Hierzu gibt es – je nach Blickwinkel – sehr unterschiedliche Bewertungen. Und das ist auch verständlich, wenn man die Breite der deutsch-türkischen Interaktionen in Politik, Wirtschaft, Kultur und Gesellschaft  in Rechnung stellt. Zu unterschiedlich sind die Interessenlagen, um hier ein einheitliches Reaktionsmuster zu unterstellen. Es gibt die, die sozusagen täglich darauf hoffen, dass die „deutsch-türkische Eiszeit“ in beiderseitigem Interesse zu einem raschen Ende kommen möge, damit eine über Jahrzehnte überaus erfolg- und beiderseits ertragreiche Kooperation fortgesetzt werden kann. Aber es gibt auch jene, die – ganz nüchtern – auf absehbare Zeit keine Verbesserung der Lage erwarten, weil sie davon ausgehen, dass das „System Erdogan“ ganz wesentlich von der politischen Polarisierung lebt und daher letztlich kein Interesse an ruhigen Fahrwassern hat.

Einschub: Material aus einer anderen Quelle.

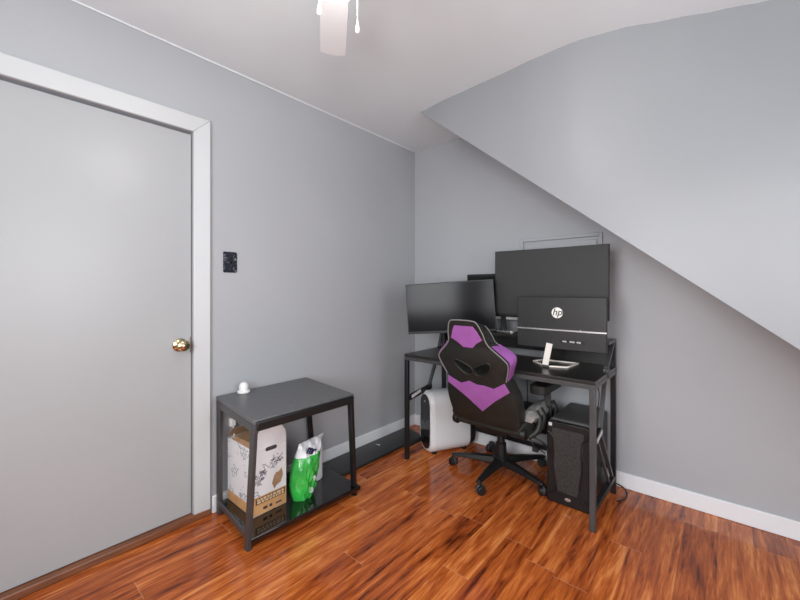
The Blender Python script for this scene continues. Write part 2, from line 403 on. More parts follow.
# ------------------------------------------------------------------ access panel frame on back wall
ap = thing('access_panel', 'painted recessed access panel frame on back wall above the big monitor', 'wall panel', (1.251, 0, 1.565))
x0, x1, z1, z0 = .984, 1.518, 1.568, 1.15; fw = .022
bm = B(); box(bm, (x0, -.018, z0), (x0+fw, 0, z1)); box(bm, (x1-fw, -.018, z0), (x1, 0, z1)); box(bm, (x0+fw, -.018, z1-fw), (x1-fw, 0, z1)); box(bm, (x0+fw, -.018, z0), (x1-fw, 0, z0+fw))
obj('frame', bm, M_wall, ap, bevel=.003)
bm = B(); box(bm, (x0+fw+.012, -.011, z0+fw), (x1-fw-.012, 0, z1-fw-.018)); obj('panel', bm, M_wall, ap, bevel=.003)

# ------------------------------------------------------------------ ceiling fan with light kit
TIP = Vector((.787, -1.564, 2.24)); FD = Vector((.787, -.620, 0)).normalized(); FC = TIP+FD*.585; FC.z = 0
fan = thing('ceiling_fan', 'white ceiling fan with pull chains, its blade pointing at the corner', 'ceiling fan', (FC.x, FC.y, H))
bm = B(); lathe(bm, (FC.x, FC.y, 0), (0, 0, 1), [(0, 2.20), (.05, 2.20), (.10, 2.215), (.115, 2.25), (.115, 2.33), (.10, 2.37), (.075, 2.40), (.075, H)]); obj('motor_housing', bm, M_fan, fan)
bm = B(); lathe(bm, (FC.x, FC.y, 0), (0, 0, 1), [(0, 2.16), (.07, 2.16), (.075, 2.17), (.075, 2.20), (0, 2.201)]); obj('light_fitter', bm, M_fan, fan)
bm = B(); lathe(bm, (FC.x, FC.y, 0), (0, 0, 1), [(0, 2.066), (.03, 2.068), (.055, 2.078), (.074, 2.098), (.078, 2.122), (.07, 2.145), (.06, 2.16)]); obj('lamp_globe', bm, M_glow, fan)
for k in range(4):
    a = math.atan2(-FD.y, -FD.x)+k*PI/2; d = Vector((math.cos(a), math.sin(a), 0)); s = Vector((-d.y, d.x, 0))
    out = [(.17, .040), (.24, .050), (.57, .056), (.585, .0), (.57, -.056), (.24, -.050), (.17, -.040)]
    pit = .06
    bm = B(); c = Vector((FC.x, FC.y, 2.24))
    rings(bm, [[c+d*u+s*v+Vector((0, 0, v*pit+dz)) for u, v in out] for dz in (0, .006)])
    obj('blade', bm, M_fan, fan, bevel=.0015)
    bm = B(); bar(bm, c+d*.09+Vector((0,0,.02)), c+d*.20+Vector((0,0,.010)), .035, .006); obj('blade_bracket', bm, M_silver, fan)
CR = Vector((math.cos(YAW), math.sin(YAW), 0))
for sgn, r_, zb in ((1, .063, 1.946), (-1, .048, 1.998)):
    pc = Vector((FC.x, FC.y, 0))+CR*r_*sgn+Vector((0,0,0))
    pc2 = Vector((pc.x, pc.y, 0))
    bm = B(); cyl(bm, pc2+Vector((0,0,zb+.03)), pc2+Vector((0,0,2.165)), .0014, seg=6); obj('pull_chain', bm, M_white, fan)
    bm = B(); lathe(bm, pc2, (0, 0, 1), [(0, zb), (.0045, zb+.001), (.0068, zb+.008), (.006, zb+.016), (.0035, zb+.026), (.0015, zb+.036)], seg=14); obj('chain_pull', bm, M_white, fan)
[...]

Ob die Signale aus Berlin in Ankara verstanden worden sind? Die anhängigen, durchweg komplett fragwürdigen und rechtsstaatsfernen Gerichtsverfahren gegen deutsche Staatsbürger in der Türkei werden zeigen, ob man die „Zeichen an der Wand“ richtig deutet. Hierzu wird es auch einer klaren Positionierung der neuen Bundesregierung bedürfen, die der deutschen und der türkischen Öffentlichkeit unmissverständlich klar machen muss, dass sich die deutsche Kritik nicht gegen „die Türkei“, sondern gegen „das System Erdogan“ und dessen Kurs des Autoritarismus richtet.

Wenn Deutschland vom NATO-Partner Türkei  rechtsstaatliches Handeln gegenüber deutschen wie türkischen Bürgern einfordert, ist dies nicht, wie in den immer stärker nationalistisch-islamistisch argumentierenden Systemmedien der Türkei gerne behauptet, eine „Einmischung in innere Angelegenheiten“, sondern ein den Werten unserer Verfassungsordnung geschuldetes Vorgehen, das eigentlich auch vom Partner in der atlantischen Wertegemeinschaft richtig verstanden werden sollte. Deutschland braucht allerdings auch die Unterstützung der europäischen Partner, die bei der politischen Führung der Türkei nicht durch vornehme Zurückhaltung den falschen Eindruck bestärken sollten, als sei das Eintreten für Menschen- und Bürgerrechte lediglich eine „Marotte“ Deutschlands, das der selbstbewussten Türkei ihren nationalen (Wieder-)Aufstieg neidet. Hier gilt es für die deutsche Außenpolitik, viel Arbeit zu leisten – aber auch für die deutsche Innenpolitik, und zwar nicht nur in Berlin-Kreuzberg, Duisburg-Marxloh, Köln-Kalk oder in anderen deutschen Ballungszentren.